Bu düşünce toplumda giderek yaygınlaşırken, sosyal medya üzerinden CTP Genel Sekreteri Asım Akansoy’un ‘neden aday oldum’ isimli bir videosu yayınlandı.
Videoda Akansoy, Aralık ayında gerçekleşecek olan kurultayda neden Genel Başkan Özkan Yorgancıoğlu’na rakip çıktığını anlatıyordu.
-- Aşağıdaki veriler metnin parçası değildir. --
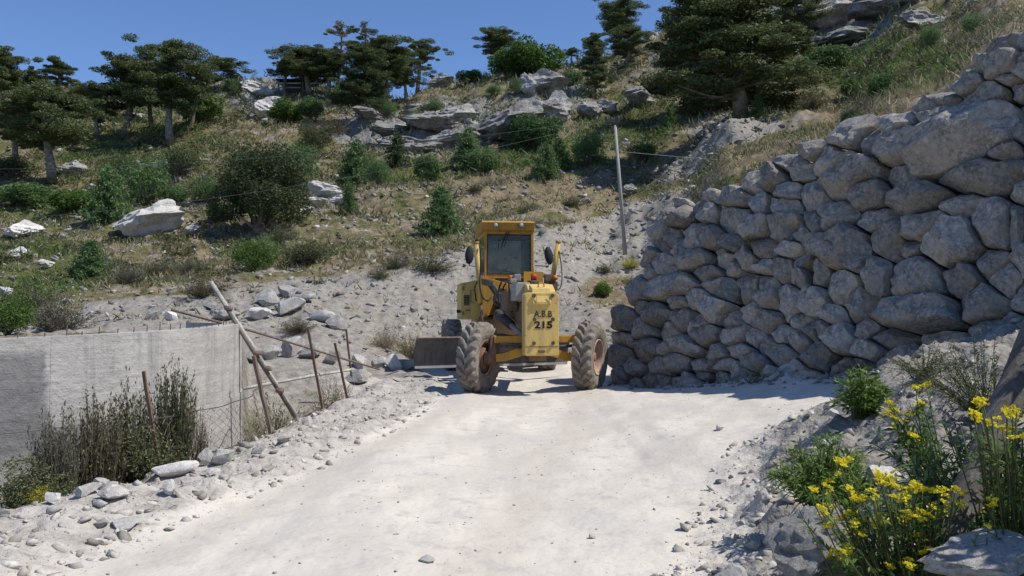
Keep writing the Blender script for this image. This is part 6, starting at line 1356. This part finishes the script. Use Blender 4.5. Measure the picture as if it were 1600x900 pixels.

Bazı kesimler tarafından partinin ağır ağabeyleri yani toplum içinde bilinen adıyla ‘bıyık’lılar tarafından desteklendiği ifade edilen Akansoy, mevcut algının aksine parti içi muhalif kesimin korkak davrandığını da belirtiyordu videoda…
Ne diyordu Akansoy; “CTP içinde senin dışında birçok muhalif insan var ancak onlar bu süreçte adım atmıyor” diyerek parti içi bir özeleştiri yapıyordu.
Akansoy bir noktaya daha dikkat çekiyor ve; “Eğer bir rejime, duruşa, partiye, pakete, statükoya muhalifseniz ortaya sizin alternatifinizin ne olduğunu koymak zorundasınız. Eğer koyamazsanız yaptığınız mırıltıdan ya da temenniden öteye gitmez” diyerek birçok kesime de mesaj veriyordu…
Sahi ne çok mırıltı duyar olduk iktidarın büyük partisinde bu dönem?
Peki ne oldu, kim cesur bir adım atabildi?
Hiç kimse!
İşte bu yüzden Sayın Akansoy’un bu çıkışını doğru ve videodaki açıklamalarını da samimi buluyorum.
Bazen gözümüzün önünde yaşanılanları görür ama bunu yüksek sesle haykırmaktan korkarız ya işte CTP’de de şu anda bu yaşanmaktadır.
Parti içerisinde hala büyük bir kesimin Genel Başkan Yorgancıoğlu’nun daha da yıpranmasını hedeflediği ortada…
Lakin bu yıpranma sadece Sayın Genel Başkan’ın değil aynı zamanda partinin ve bu ülkenin yıpranması demek olacaktır…
Bu toplum büyük umutlarla iktidarın büyük ortağı yaptığı CTP’nin bir kez daha iktidardan görev süresi dolmadan; üstelik beceriksizlik ya da adım atmakta korkmaktan ötürü gitmesini asla affetmez…
O sebeple her bir CTP’li bu kurultayda sadece kendi partisinin yönetim kademesini değil aynı zamanda bu adada yaşayan tüm bireylerin beklentilerini ve hedeflerini de oylayacağını bilmeli ve tercihlerini buna göre yapmalıdır. Mühim olan eğer gerçekten bu ülkenin çıkarlarıysa herkes şapkasını önüne alıp düşünmeli ve gerekiyorsa koltuğundan da vazgeçmelidir. Hadi bakalım bizlerde görelim kimler bu vatanı ve ülkesini; kimler kendi koltuğunu ve zümresini seviyor?